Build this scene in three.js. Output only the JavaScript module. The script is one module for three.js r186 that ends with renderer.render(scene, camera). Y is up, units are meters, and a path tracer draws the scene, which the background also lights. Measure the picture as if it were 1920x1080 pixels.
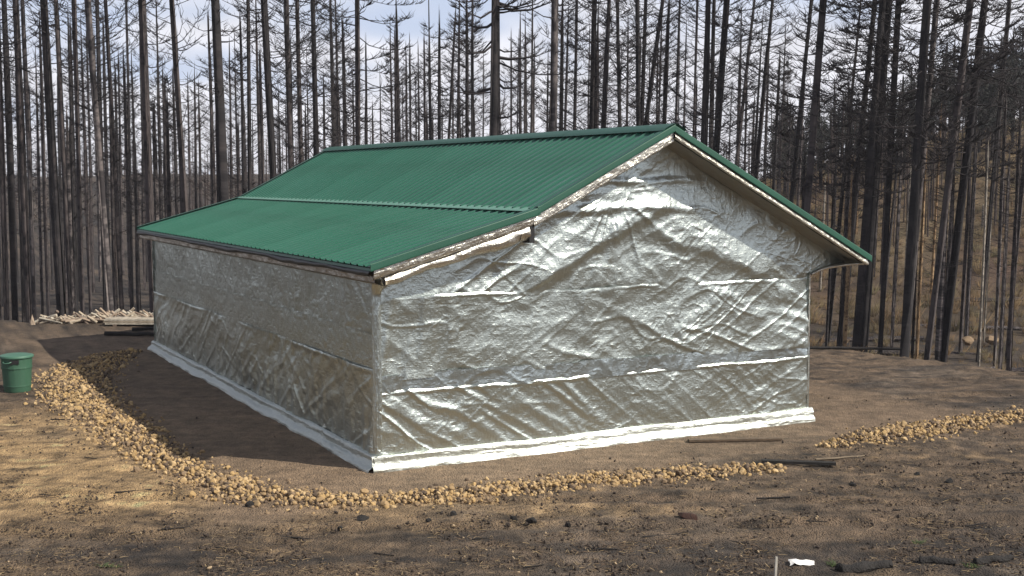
import * as THREE from 'three';
import { ImprovedNoise } from 'three/addons/math/ImprovedNoise.js';
import { mergeGeometries, mergeVertices, toCreasedNormals } from 'three/addons/utils/BufferGeometryUtils.js';

// ------------------------------------------------------------ camera, sky, sun, exposure
const scene = new THREE.Scene();
const F_PX = 2335.1, PITCH = 4.945 * Math.PI / 180, YAW = 28.0445 * Math.PI / 180;
const CAM = new THREE.Vector3(-5.85, 3.7245, 14.6793);
const camera = new THREE.PerspectiveCamera(2 * Math.atan(540 / F_PX) * 180 / Math.PI, 1920 / 1080, 0.1, 3000);
const FWD = new THREE.Vector3(Math.sin(YAW) * Math.cos(PITCH), -Math.sin(PITCH), -Math.cos(YAW) * Math.cos(PITCH));
camera.position.copy(CAM); camera.lookAt(CAM.clone().add(FWD)); camera.updateMatrixWorld();
scene.add(camera);
const renderer = new THREE.WebGLRenderer({ antialias: true });
renderer.setSize(1024, 576);
renderer.toneMapping = THREE.LinearToneMapping;
renderer.toneMappingExposure = 1.12;
renderer.shadowMap.enabled = true;
renderer.shadowMap.type = THREE.PCFSoftShadowMap;

const SUN = new THREE.Vector3(1.9, 2.66, 2.36).normalize();
const sun = new THREE.DirectionalLight(new THREE.Color(1, 0.93, 0.82), 5);
sun.position.copy(SUN).multiplyScalar(60); sun.target.position.set(0, 0, 0);
sun.castShadow = true; sun.shadow.mapSize.set(4096, 4096);
Object.assign(sun.shadow.camera, { left: -40, right: 40, top: 40, bottom: -40, near: 1, far: 160 });
sun.shadow.radius = 1.2; sun.shadow.bias = -0.0005;
scene.add(sun, sun.target);

const perlin = new ImprovedNoise();
const N3 = (x, y, z) => perlin.noise(x + 100.37, y + 57.11, z + 31.7);
function fbm(x, y, z, o = 4, g = 0.5) { let s = 0, a = 1, f = 1, t = 0; for (let i = 0; i < o; i++) { s += a * N3(x * f, y * f, z * f); t += a; a *= g; f *= 2.03; } return s / t; }
const clamp = (v, a = 0, b = 1) => Math.min(b, Math.max(a, v));
const ss = (a, b, v) => { const t = clamp((v - a) / (b - a)); return t * t * (3 - 2 * t); };
const lerp = (a, b, t) => a + (b - a) * t;
function rng(seed) { let s = seed >>> 0; return () => { s = (s + 0x6D2B79F5) >>> 0; let t = s; t = Math.imul(t ^ (t >>> 15), t | 1); t ^= t + Math.imul(t ^ (t >>> 7), t | 61); return ((t ^ (t >>> 14)) >>> 0) / 4294967296; }; }

{ // sky: broken pale cloud over blue
  const w = 1024, h = 512, d = new Float32Array(w * h * 4);
  for (let j = 0; j < h; j++) {
    const el = ((j + 0.5) / h - 0.5) * Math.PI, up = Math.sin(el);
    for (let i = 0; i < w; i++) {
      const az = (i + 0.5) / w * 2 * Math.PI, x = Math.cos(az) * Math.cos(el), z = Math.sin(az) * Math.cos(el);
      const e = clamp(up);
      const k = 1 / (e + 0.22);
      const c1 = fbm(x * k * 1.7 + 3.1, up * 5, z * k * 1.7, 5, 0.55), c2 = fbm(x * k * 5 + 9, 4 + up * 9, z * k * 5, 4, 0.55);
      const cover = ss(-0.34, 0.10, c1 + 0.35 * c2 + 0.24 * (1 - ss(0.0, 0.14, e)));
      const top = ss(0, 0.75, e);
      const br = lerp(0.56, 0.17, top), bg = lerp(0.64, 0.27, top), bb = lerp(0.80, 0.52, top);
      const cl = lerp(0.95, 0.34, top) * (0.88 + 0.45 * c2);
      const o = (j * w + i) * 4;
      d[o] = lerp(br, cl * 0.97, cover); d[o + 1] = lerp(bg, cl * 0.975, cover); d[o + 2] = lerp(bb, cl * 1.05, cover); d[o + 3] = 1;
      if (up < 0) { d[o] = 0.12; d[o + 1] = 0.1; d[o + 2] = 0.08; }
    }
  }
  const t = new THREE.DataTexture(d, w, h, THREE.RGBAFormat, THREE.FloatType);
  t.mapping = THREE.EquirectangularReflectionMapping; t.magFilter = t.minFilter = THREE.LinearFilter; t.needsUpdate = true;
  scene.background = t; scene.environment = t;
  scene.fog = new THREE.FogExp2(new THREE.Color(0.80, 0.80, 0.86), 0.00045);
}

// ------------------------------------------------------------ helpers
const names = {};
function numbered(n) { const k = names[n] = (names[n] ?? -1) + 1; return k ? `${n}_${String(k).padStart(3, '0')}` : n; }
function tag(o, label, category, group, kind) { if (label) o.userData.label = label; if (category) o.userData.category = category; if (group) o.userData.group = group; if (kind) o.userData.kind = kind; return o; }
function thing(name, label, category, p = [0, 0, 0], turn = 0, group) { const o = new THREE.Group(); o.name = numbered(name); scene.add(o); o.position.set(...p); o.rotation.y = turn; return tag(o, label, category, group); }
function mesh(name, geo, mat, parent) { const m = new THREE.Mesh(geo, mat); m.name = parent ? name : numbered(name); m.castShadow = m.receiveShadow = true; (parent || scene).add(m); return m; }
const R2 = [Math.cos(YAW), Math.sin(YAW)], F2 = [Math.sin(YAW), -Math.cos(YAW)];   // right and forward on the ground, (x, z)
const ground2 = (s, d) => [CAM.x + s * R2[0] + d * F2[0], CAM.z + s * R2[1] + d * F2[1]];
const sd = (x, z) => { const a = x - CAM.x, b = z - CAM.z; return [a * R2[0] + b * R2[1], a * F2[0] + b * F2[1]]; };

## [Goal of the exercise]
Look at the listing and set down only the lines from its start through the line with "mergeGeometries, mergeVertices, toCreasedNormals", word for word and without pictures.

## [Response]
Build this scene in three.js. Output only the JavaScript module. The script is one module for three.js r186 that ends with renderer.render(scene, camera). Y is up, units are meters, and a path tracer draws the scene, which the background also lights. Measure the picture as if it were 1920x1080 pixels.
import * as THREE from 'three';
import { ImprovedNoise } from 'three/addons/math/ImprovedNoise.js';
import { mergeGeometries, mergeVertices, toCreasedNormals } from 'three/addons/utils/BufferGeometryUtils.js';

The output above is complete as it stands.